What you are asked to do:
Copy the data below exactly, omitting any picture it contains.

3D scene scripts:
_____

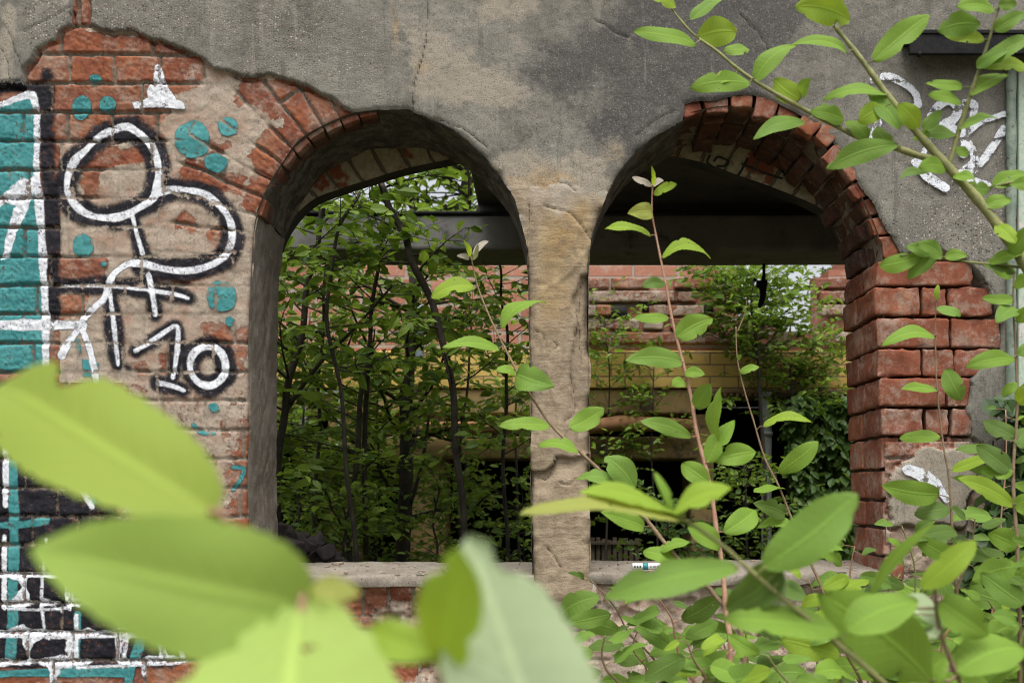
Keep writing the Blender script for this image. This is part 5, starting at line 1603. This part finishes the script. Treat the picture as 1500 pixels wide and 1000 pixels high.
def leaves_cloud(pos, dirs, size, rng, aspect=.5, droop=.2):
    """one small folded 6-point leaf per position; returns V, faces, rnd"""
    n = len(pos)
    ax = dirs + rng.normal(0, .35, (n, 3)); ax[:, 2] -= droop
    ax /= np.linalg.norm(ax, axis=1, keepdims=True)
    nn = rng.normal(0, .55, (n, 3)) + np.array([0, -.25, .9])
    s = np.cross(nn, ax); s /= np.linalg.norm(s, axis=1, keepdims=True)
    nn = np.cross(ax, s)
    L = size * rng.uniform(.55, 1.2, n)[:, None]; W = L * aspect * rng.uniform(.8, 1.2, (n, 1))
    f = rng.uniform(.03, .22, (n, 1)) * L; c = rng.uniform(-.05, .16, (n, 1)) * L
    b = pos; tip = pos + ax * L - nn * c
    l1 = pos + ax * L * .30 + s * W * .46 + nn * f; l2 = pos + ax * L * .68 + s * W * .40 + nn * (f - c * .4)
    r1 = pos + ax * L * .30 - s * W * .46 + nn * f; r2 = pos + ax * L * .68 - s * W * .40 + nn * (f - c * .4)
    m = pos + ax * L * .5
    Vv = np.stack([b, l1, l2, tip, r2, r1, m], 1).reshape(-1, 3)
    o = (np.arange(n) * 7)[:, None]
    Fq = np.concatenate([o + np.array([[0, 6, 2, 1]]), o + np.array([[6, 3, 2, 2]])[:, [0, 1, 2, 2]]], 0)
    tri = np.concatenate([o + np.array([[0, 6, 1]]), o + np.array([[1, 6, 2]]), o + np.array([[2, 6, 3]]), o + np.array([[0, 5, 6]]), o + np.array([[5, 4, 6]]), o + np.array([[4, 3, 6]])], 0)
    return Vv, tri, np.repeat(rng.random(n), 7)


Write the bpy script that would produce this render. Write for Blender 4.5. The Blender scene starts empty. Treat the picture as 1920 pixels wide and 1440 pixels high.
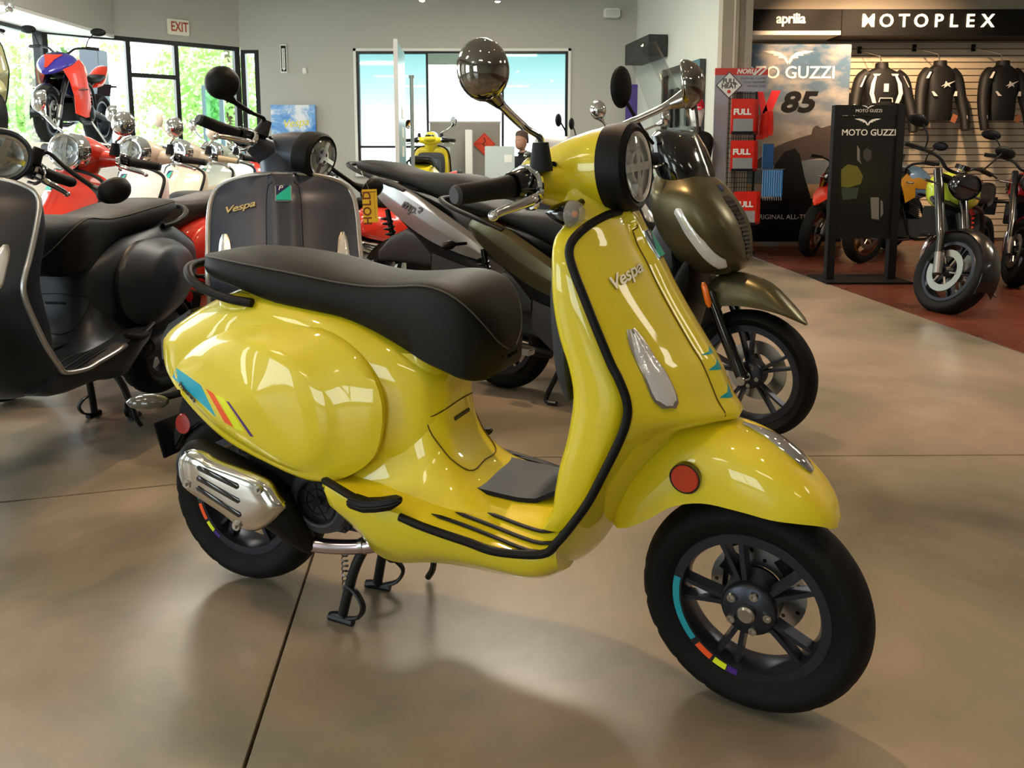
import bpy, bmesh, math, random
from mathutils import Vector, Matrix
from math import sin, cos, pi, radians as R
random.seed(7)
S = bpy.context.scene
COL = S.collection

# ------------------------------------------------------------------ camera, world, lights
CH, CF, HY, CX = 1.15, 1500.0, 290.0, 960.0
PITCH = math.atan(CF/11300.0)
CY = HY + CF*math.tan(PITCH)
cd = bpy.data.cameras.new('camera'); cam = bpy.data.objects.new('camera', cd); COL.objects.link(cam)
cam.location = (0, 0, CH); cam.rotation_euler = (pi/2-PITCH, 0, 0)
cd.sensor_width = 36; cd.lens = CF/1920*36; cd.shift_y = -(720-CY)/1920
cd.clip_start = .05; cd.clip_end = 300
S.camera = cam
vs = S.view_settings
vs.view_transform = 'Standard'; vs.look = 'None'; vs.gamma = 1; vs.use_curve_mapping = False
vs.exposure = 0.6

w = bpy.data.worlds.new('world'); S.world = w; w.use_nodes = True
nt = w.node_tree; bg = nt.nodes['Background']
tc = nt.nodes.new('ShaderNodeTexCoord'); sp = nt.nodes.new('ShaderNodeSeparateXYZ')
rp = nt.nodes.new('ShaderNodeValToRGB')
nt.links.new(tc.outputs['Generated'], sp.inputs[0]); nt.links.new(sp.outputs['Z'], rp.inputs[0])
rp.color_ramp.elements[0].position = 0.0; rp.color_ramp.elements[0].color = (1, 1, 1, 1)
rp.color_ramp.elements[1].position = 0.7; rp.color_ramp.elements[1].color = (.55, .78, 1, 1)
nt.links.new(rp.outputs[0], bg.inputs[0]); bg.inputs[1].default_value = 4.5

def light(name, kind, loc, energy, color=(1, 1, 1), size=1, size_y=None, rot=None, look=None, spot=60, blend=.4, portal=False):
    d = bpy.data.lights.new(name, kind); d.energy = energy; d.color = color
    if kind == 'AREA':
        d.size = size
        if size_y: d.shape = 'RECTANGLE'; d.size_y = size_y
        if portal: d.cycles.is_portal = True
    if kind in ('SPOT', 'POINT'): d.shadow_soft_size = size
    if kind == 'SPOT': d.spot_size = R(spot); d.spot_blend = blend
    if kind == 'SUN': d.angle = R(size)
    o = bpy.data.objects.new(name, d); COL.objects.link(o); o.location = loc
    if look is not None: o.rotation_euler = (Vector(look)-Vector(loc)).to_track_quat('-Z', 'Y').to_euler()
    elif rot: o.rotation_euler = rot
    return o
light('sun', 'SUN', (-10, 20, 20), 9.0, (1, .96, .88), size=.6, look=(-10+6, 20-2, 8))
# daylight entering the window openings (portals guide the sky light)
light('window_daylight', 'AREA', (-6.0, 3.3, 1.5), 1, size=14.6, size_y=2.5, rot=(pi/2, 0, -pi/2), portal=True)
light('window_daylight', 'AREA', (-5.1, 11.45, 1.5), 1, size=2.8, size_y=2.5, rot=(pi/2, 0, R(-137)), portal=True)
light('window_daylight', 'AREA', (-.75, 12.35, 1.8), 1, size=3.2, size_y=1.8, rot=(pi/2, 0, pi), portal=True)
light('window_daylight', 'AREA', (-3.7, -5.9, 1.6), 1, size=3, size_y=2.4, rot=(pi/2, 0, 0), portal=True)
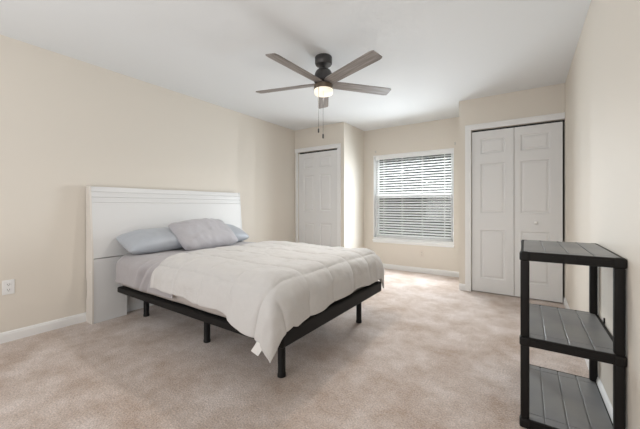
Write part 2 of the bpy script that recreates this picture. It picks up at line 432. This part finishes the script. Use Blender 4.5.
for s, zl in ((-0.016, 1.735), (0.024, 1.685)):
    px, py = s*ex + 0.02, s*ey-0.08
    bm = bmesh.new(); tube(bm, [(px, py, Z(2.15)), (px, py, Z(zl+0.035))], 0.0014, 6)
    ch = obj('pull_chain', bm, M['fan_metal'], fan)
    bm = bmesh.new(); lathe(bm, [(0.003, 0.040), (0.0075, 0.032), (0.0075, 0.002), (0.003, -0.003)], (px, py, Z(zl)), n=12)
    obj('fob', bm, M['fan_metal'], ch, smooth=True)

# ------------------------------------------------------------------ headboard
hb = thing('headboard', 'white lacquered flared headboard with grooved top, against the cream wall', 'headboard', (XL, 2.055, 0))
HY0, HY1 = -0.908, 0.887
def hpart(name, bm, m, par=hb): return obj(name, bm, m, par)
def slab_y(bm, prof, y0, y1, bev=0.0):
    """closed XZ profile swept along Y"""
    a = [bm.verts.new((x, y0, z)) for x, z in prof]; b = [bm.verts.new((x, y1, z)) for x, z in prof]
    k = len(prof); bm.faces.new(a); bm.faces.new(b[::-1])
    for i in range(k): bm.faces.new((a[i], b[i], b[(i+1)%k], a[(i+1)%k]))
# upper panel: leans back, three rabbeted strips at the top
def face_x(z): return 0.085 + (1.27-z)/(1.27-0.60)*0.06 if z > 0.60 else 0.145
prof = [(0.030, 0.60), (0.030, 1.268), (face_x(1.268)-0.004, 1.268)]
for z in (1.215, 1.165, 1.115):
    x = face_x(z)
    prof += [(x, z+0.006), (x-0.007, z+0.004), (x-0.007, z-0.001), (x+0.001, z-0.003)]
prof += [(face_x(0.60), 0.600)]
bm = bmesh.new(); slab_y(bm, prof, HY0+0.012, HY1-0.012)
hpart('upper_panel', bm, M['board'])
# shaped end boards (edge view shows a small waist)
for y0 in (HY0, HY1-0.014):
    ep = [(0.012, 0.0), (0.150, 0.0), (0.150, 0.585), (face_x(0.62)+0.003, 0.62), (face_x(1.272)+0.003, 1.272), (0.012, 1.272),
          (0.012, 0.42), (0.030, 0.37), (0.034, 0.27), (0.014, 0.20)]
    bm = bmesh.new(); slab_y(bm, ep, y0, y0+0.014); hpart('end_board', bm, M['board_edge'] if y0 < 0 else M['board'])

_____

Exercise result:
Keep writing the Blender script for this image. This is part 5, starting at line 1603. This part finishes the script. Treat the picture as 1500 pixels wide and 1000 pixels high.
def leaves_cloud(pos, dirs, size, rng, aspect=.5, droop=.2):
    """one small folded 6-point leaf per position; returns V, faces, rnd"""
    n = len(pos)
    ax = dirs + rng.normal(0, .35, (n, 3)); ax[:, 2] -= droop
    ax /= np.linalg.norm(ax, axis=1, keepdims=True)
    nn = rng.normal(0, .55, (n, 3)) + np.array([0, -.25, .9])
    s = np.cross(nn, ax); s /= np.linalg.norm(s, axis=1, keepdims=True)
    nn = np.cross(ax, s)
    L = size * rng.uniform(.55, 1.2, n)[:, None]; W = L * aspect * rng.uniform(.8, 1.2, (n, 1))
    f = rng.uniform(.03, .22, (n, 1)) * L; c = rng.uniform(-.05, .16, (n, 1)) * L
    b = pos; tip = pos + ax * L - nn * c
    l1 = pos + ax * L * .30 + s * W * .46 + nn * f; l2 = pos + ax * L * .68 + s * W * .40 + nn * (f - c * .4)
    r1 = pos + ax * L * .30 - s * W * .46 + nn * f; r2 = pos + ax * L * .68 - s * W * .40 + nn * (f - c * .4)
    m = pos + ax * L * .5
    Vv = np.stack([b, l1, l2, tip, r2, r1, m], 1).reshape(-1, 3)
    o = (np.arange(n) * 7)[:, None]
    Fq = np.concatenate([o + np.array([[0, 6, 2, 1]]), o + np.array([[6, 3, 2, 2]])[:, [0, 1, 2, 2]]], 0)
    tri = np.concatenate([o + np.array([[0, 6, 1]]), o + np.array([[1, 6, 2]]), o + np.array([[2, 6, 3]]), o + np.array([[0, 5, 6]]), o + np.array([[5, 4, 6]]), o + np.array([[4, 3, 6]])], 0)
    return Vv, tri, np.repeat(rng.random(n), 7)


Write the bpy script that would produce this render. Write for Blender 4.5. The Blender scene starts empty. Treat the picture as 1920 pixels wide and 1440 pixels high.
import bpy, bmesh, math, random
from mathutils import Vector, Matrix
from math import sin, cos, pi, radians as R
random.seed(7)
S = bpy.context.scene
COL = S.collection

# ------------------------------------------------------------------ camera, world, lights
CH, CF, HY, CX = 1.15, 1500.0, 290.0, 960.0
PITCH = math.atan(CF/11300.0)
CY = HY + CF*math.tan(PITCH)
cd = bpy.data.cameras.new('camera'); cam = bpy.data.objects.new('camera', cd); COL.objects.link(cam)
cam.location = (0, 0, CH); cam.rotation_euler = (pi/2-PITCH, 0, 0)
cd.sensor_width = 36; cd.lens = CF/1920*36; cd.shift_y = -(720-CY)/1920
cd.clip_start = .05; cd.clip_end = 300
S.camera = cam
vs = S.view_settings
vs.view_transform = 'Standard'; vs.look = 'None'; vs.gamma = 1; vs.use_curve_mapping = False
vs.exposure = 0.6

w = bpy.data.worlds.new('world'); S.world = w; w.use_nodes = True
nt = w.node_tree; bg = nt.nodes['Background']
tc = nt.nodes.new('ShaderNodeTexCoord'); sp = nt.nodes.new('ShaderNodeSeparateXYZ')
rp = nt.nodes.new('ShaderNodeValToRGB')
nt.links.new(tc.outputs['Generated'], sp.inputs[0]); nt.links.new(sp.outputs['Z'], rp.inputs[0])
rp.color_ramp.elements[0].position = 0.0; rp.color_ramp.elements[0].color = (1, 1, 1, 1)
rp.color_ramp.elements[1].position = 0.7; rp.color_ramp.elements[1].color = (.55, .78, 1, 1)
nt.links.new(rp.outputs[0], bg.inputs[0]); bg.inputs[1].default_value = 4.5

def light(name, kind, loc, energy, color=(1, 1, 1), size=1, size_y=None, rot=None, look=None, spot=60, blend=.4, portal=False):
    d = bpy.data.lights.new(name, kind); d.energy = energy; d.color = color
    if kind == 'AREA':
        d.size = size
        if size_y: d.shape = 'RECTANGLE'; d.size_y = size_y
        if portal: d.cycles.is_portal = True
    if kind in ('SPOT', 'POINT'): d.shadow_soft_size = size
    if kind == 'SPOT': d.spot_size = R(spot); d.spot_blend = blend
    if kind == 'SUN': d.angle = R(size)
    o = bpy.data.objects.new(name, d); COL.objects.link(o); o.location = loc
    if look is not None: o.rotation_euler = (Vector(look)-Vector(loc)).to_track_quat('-Z', 'Y').to_euler()
    elif rot: o.rotation_euler = rot
    return o
light('sun', 'SUN', (-10, 20, 20), 9.0, (1, .96, .88), size=.6, look=(-10+6, 20-2, 8))
# daylight entering the window openings (portals guide the sky light)
light('window_daylight', 'AREA', (-6.0, 3.3, 1.5), 1, size=14.6, size_y=2.5, rot=(pi/2, 0, -pi/2), portal=True)
light('window_daylight', 'AREA', (-5.1, 11.45, 1.5), 1, size=2.8, size_y=2.5, rot=(pi/2, 0, R(-137)), portal=True)
light('window_daylight', 'AREA', (-.75, 12.35, 1.8), 1, size=3.2, size_y=1.8, rot=(pi/2, 0, pi), portal=True)
light('window_daylight', 'AREA', (-3.7, -5.9, 1.6), 1, size=3, size_y=2.4, rot=(pi/2, 0, 0), portal=True)
Write part 2 of the bpy script that recreates this picture. It picks up at line 432. This part finishes the script. Use Blender 4.5.
for s, zl in ((-0.016, 1.735), (0.024, 1.685)):
    px, py = s*ex + 0.02, s*ey-0.08
    bm = bmesh.new(); tube(bm, [(px, py, Z(2.15)), (px, py, Z(zl+0.035))], 0.0014, 6)
    ch = obj('pull_chain', bm, M['fan_metal'], fan)
    bm = bmesh.new(); lathe(bm, [(0.003, 0.040), (0.0075, 0.032), (0.0075, 0.002), (0.003, -0.003)], (px, py, Z(zl)), n=12)
    obj('fob', bm, M['fan_metal'], ch, smooth=True)

# ------------------------------------------------------------------ headboard
hb = thing('headboard', 'white lacquered flared headboard with grooved top, against the cream wall', 'headboard', (XL, 2.055, 0))
HY0, HY1 = -0.908, 0.887
def hpart(name, bm, m, par=hb): return obj(name, bm, m, par)
def slab_y(bm, prof, y0, y1, bev=0.0):
    """closed XZ profile swept along Y"""
    a = [bm.verts.new((x, y0, z)) for x, z in prof]; b = [bm.verts.new((x, y1, z)) for x, z in prof]
    k = len(prof); bm.faces.new(a); bm.faces.new(b[::-1])
    for i in range(k): bm.faces.new((a[i], b[i], b[(i+1)%k], a[(i+1)%k]))
# upper panel: leans back, three rabbeted strips at the top
def face_x(z): return 0.085 + (1.27-z)/(1.27-0.60)*0.06 if z > 0.60 else 0.145
prof = [(0.030, 0.60), (0.030, 1.268), (face_x(1.268)-0.004, 1.268)]
for z in (1.215, 1.165, 1.115):
    x = face_x(z)
    prof += [(x, z+0.006), (x-0.007, z+0.004), (x-0.007, z-0.001), (x+0.001, z-0.003)]
prof += [(face_x(0.60), 0.600)]
bm = bmesh.new(); slab_y(bm, prof, HY0+0.012, HY1-0.012)
hpart('upper_panel', bm, M['board'])
# shaped end boards (edge view shows a small waist)
for y0 in (HY0, HY1-0.014):
    ep = [(0.012, 0.0), (0.150, 0.0), (0.150, 0.585), (face_x(0.62)+0.003, 0.62), (face_x(1.272)+0.003, 1.272), (0.012, 1.272),
          (0.012, 0.42), (0.030, 0.37), (0.034, 0.27), (0.014, 0.20)]
    bm = bmesh.new(); slab_y(bm, ep, y0, y0+0.014); hpart('end_board', bm, M['board_edge'] if y0 < 0 else M['board'])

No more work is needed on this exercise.